# Description of the task:
Repeat the lines below exactly as they appear, but leave out the images.
..............................
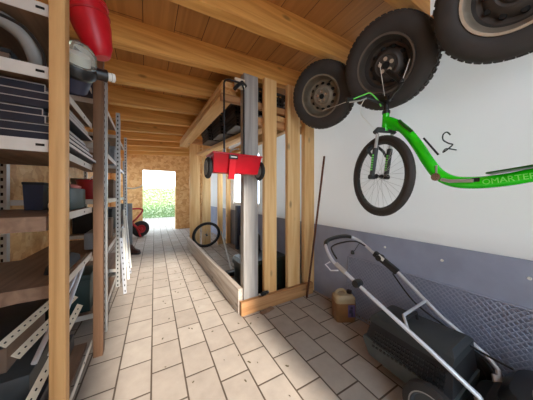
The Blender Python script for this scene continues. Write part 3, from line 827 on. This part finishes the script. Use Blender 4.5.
# grass catcher
gc = bpy.data.objects.new('grass_catcher', None); COL.objects.link(gc); gc.parent = t; gc.location = V((1.36, .65, .1)) - t.location
def quad_yz(prof, x0, x1): return [(x0, y, z) for y, z in prof], [(x1, y, z) for y, z in prof]
m = MB()
m.loft([[(1.20, .36, .09), (1.515, .36, .09), (1.53, .79, .09), (1.24, .79, .09)], [(1.18, .35, .16), (1.535, .35, .16), (1.545, .82, .18), (1.225, .82, .18)], [(1.183, .35, .185), (1.535, .35, .185), (1.545, .82, .205), (1.227, .82, .205)]])
m.build('tray', 'tray', gc)
m = MB().loft([[(1.19, .36, .185), (1.53, .36, .185), (1.54, .81, .205), (1.24, .81, .205)], [(1.235, .37, .30), (1.52, .37, .30), (1.53, .80, .295), (1.285, .80, .295)]])
sd = m.build('side_panel', 'black_matt', gc)
m = MB()
for j in range(5):                      # louvred vent field on the side
    for i in range(16):
        y = .40 + .022 * i; f = (j + .7) / 6
        p = V((1.19 + .045 * f + .0005 - .006, y, .188 + .112 * f))
        m.box(p - V((.003, .007, .005)), p + V((.003, .007, .005)))
m.build('vent_field', 'black', sd)
m = MB().loft([[(1.228, .37, .30), (1.525, .37, .30), (1.535, .815, .29), (1.275, .815, .29)], [(1.25, .37, .345), (1.515, .37, .345), (1.525, .80, .325), (1.29, .80, .325)], [(1.29, .39, .365), (1.49, .39, .365), (1.505, .77, .342), (1.32, .77, .342)]])
m.build('lid', 'dark_grey', gc)
MB().tube([(1.30, .60, .352), (1.30, .61, .39), (1.44, .61, .392), (1.44, .60, .355)], .010, 8).build('carry_handle', 'black', gc)
# deck, engine cover, wheels
m = MB().loft([rrect(1.16, 1.56, -.32, .34, .07, .09), rrect(1.16, 1.56, -.32, .34, .16, .09), rrect(1.22, 1.50, -.26, .28, .22, .08)])
m.build('deck', 'black_matt', t)
m = MB().loft([rrect(1.23, 1.55, -.20, .235, .22, .09), rrect(1.22, 1.56, -.22, .245, .27, .09), rrect(1.24, 1.54, -.18, .215, .315, .09), rrect(1.30, 1.48, -.10, .14, .335, .08)])
en = m.build('engine_cover', 'black', t)
MB().lathe([(0, 0), (.03, 0), (.033, .012), (.03, .028), (.018, .03), (0, .03)], (1.31, .12, .325), (0, .1, 1), 16).build('fuel_cap', 'steel', en)
for y, R, xs in ((.41, .122, (1.125, 1.60)), (-.30, .085, (1.13, 1.59))):
    for x in xs:
        if x == 1.60:
            x = 1.585
        m = MB().lathe([(R * .72, -.022), (R * .9, -.022), (R, -.014), (R, .014), (R * .9, .022), (R * .72, .022)], (x, y, R), (1, 0, 0), 40, closed=True)
        wl = m.build('wheel', 'rubber_dark', t)
        m = MB().lathe([(R * .73, .016), (R * .66, .018), (R * .6, .006), (R * .25, .008), (R * .22, .024), (0, .024)], (x, y, R), (-1, 0, 0), 32)
        m.lathe([(R * .73, .016), (R * .66, .018), (R * .6, .006), (R * .25, .008), (R * .22, .024), (0, .024)], (x, y, R), (1, 0, 0), 32)
        m.build('wheel_rim', 'dark_grey', wl)
        MB().lathe([(R * .74, .0205), (R * .74, .0235), (R * .70, .0235), (R * .70, .0205)], (x, y, R), (-1 if x < 1.3 else 1, 0, 0), 36, closed=True).build('rim_band', 'grey_pipe', wl)
MB().bar((1.22, .24, .14), (1.245, .29, .24), .03, .02, bev=.003).build('handle_bracket', 'steel', t)
MB().bar((1.44, .26, .14), (1.49, .285, .23), .03, .02, bev=.003).build('handle_bracket', 'steel', t)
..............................
# Written answer:
The Blender Python script for this scene continues. Write part 3, from line 827 on. This part finishes the script. Use Blender 4.5.
# grass catcher
gc = bpy.data.objects.new('grass_catcher', None); COL.objects.link(gc); gc.parent = t; gc.location = V((1.36, .65, .1)) - t.location
def quad_yz(prof, x0, x1): return [(x0, y, z) for y, z in prof], [(x1, y, z) for y, z in prof]
m = MB()
m.loft([[(1.20, .36, .09), (1.515, .36, .09), (1.53, .79, .09), (1.24, .79, .09)], [(1.18, .35, .16), (1.535, .35, .16), (1.545, .82, .18), (1.225, .82, .18)], [(1.183, .35, .185), (1.535, .35, .185), (1.545, .82, .205), (1.227, .82, .205)]])
m.build('tray', 'tray', gc)
m = MB().loft([[(1.19, .36, .185), (1.53, .36, .185), (1.54, .81, .205), (1.24, .81, .205)], [(1.235, .37, .30), (1.52, .37, .30), (1.53, .80, .295), (1.285, .80, .295)]])
sd = m.build('side_panel', 'black_matt', gc)
m = MB()
for j in range(5):                      # louvred vent field on the side
    for i in range(16):
        y = .40 + .022 * i; f = (j + .7) / 6
        p = V((1.19 + .045 * f + .0005 - .006, y, .188 + .112 * f))
        m.box(p - V((.003, .007, .005)), p + V((.003, .007, .005)))
m.build('vent_field', 'black', sd)
m = MB().loft([[(1.228, .37, .30), (1.525, .37, .30), (1.535, .815, .29), (1.275, .815, .29)], [(1.25, .37, .345), (1.515, .37, .345), (1.525, .80, .325), (1.29, .80, .325)], [(1.29, .39, .365), (1.49, .39, .365), (1.505, .77, .342), (1.32, .77, .342)]])
m.build('lid', 'dark_grey', gc)
MB().tube([(1.30, .60, .352), (1.30, .61, .39), (1.44, .61, .392), (1.44, .60, .355)], .010, 8).build('carry_handle', 'black', gc)
# deck, engine cover, wheels
m = MB().loft([rrect(1.16, 1.56, -.32, .34, .07, .09), rrect(1.16, 1.56, -.32, .34, .16, .09), rrect(1.22, 1.50, -.26, .28, .22, .08)])
m.build('deck', 'black_matt', t)
m = MB().loft([rrect(1.23, 1.55, -.20, .235, .22, .09), rrect(1.22, 1.56, -.22, .245, .27, .09), rrect(1.24, 1.54, -.18, .215, .315, .09), rrect(1.30, 1.48, -.10, .14, .335, .08)])
en = m.build('engine_cover', 'black', t)
MB().lathe([(0, 0), (.03, 0), (.033, .012), (.03, .028), (.018, .03), (0, .03)], (1.31, .12, .325), (0, .1, 1), 16).build('fuel_cap', 'steel', en)
for y, R, xs in ((.41, .122, (1.125, 1.60)), (-.30, .085, (1.13, 1.59))):
    for x in xs:
        if x == 1.60:
            x = 1.585
        m = MB().lathe([(R * .72, -.022), (R * .9, -.022), (R, -.014), (R, .014), (R * .9, .022), (R * .72, .022)], (x, y, R), (1, 0, 0), 40, closed=True)
        wl = m.build('wheel', 'rubber_dark', t)
        m = MB().lathe([(R * .73, .016), (R * .66, .018), (R * .6, .006), (R * .25, .008), (R * .22, .024), (0, .024)], (x, y, R), (-1, 0, 0), 32)
        m.lathe([(R * .73, .016), (R * .66, .018), (R * .6, .006), (R * .25, .008), (R * .22, .024), (0, .024)], (x, y, R), (1, 0, 0), 32)
        m.build('wheel_rim', 'dark_grey', wl)
        MB().lathe([(R * .74, .0205), (R * .74, .0235), (R * .70, .0235), (R * .70, .0205)], (x, y, R), (-1 if x < 1.3 else 1, 0, 0), 36, closed=True).build('rim_band', 'grey_pipe', wl)
MB().bar((1.22, .24, .14), (1.245, .29, .24), .03, .02, bev=.003).build('handle_bracket', 'steel', t)
MB().bar((1.44, .26, .14), (1.49, .285, .23), .03, .02, bev=.003).build('handle_bracket', 'steel', t)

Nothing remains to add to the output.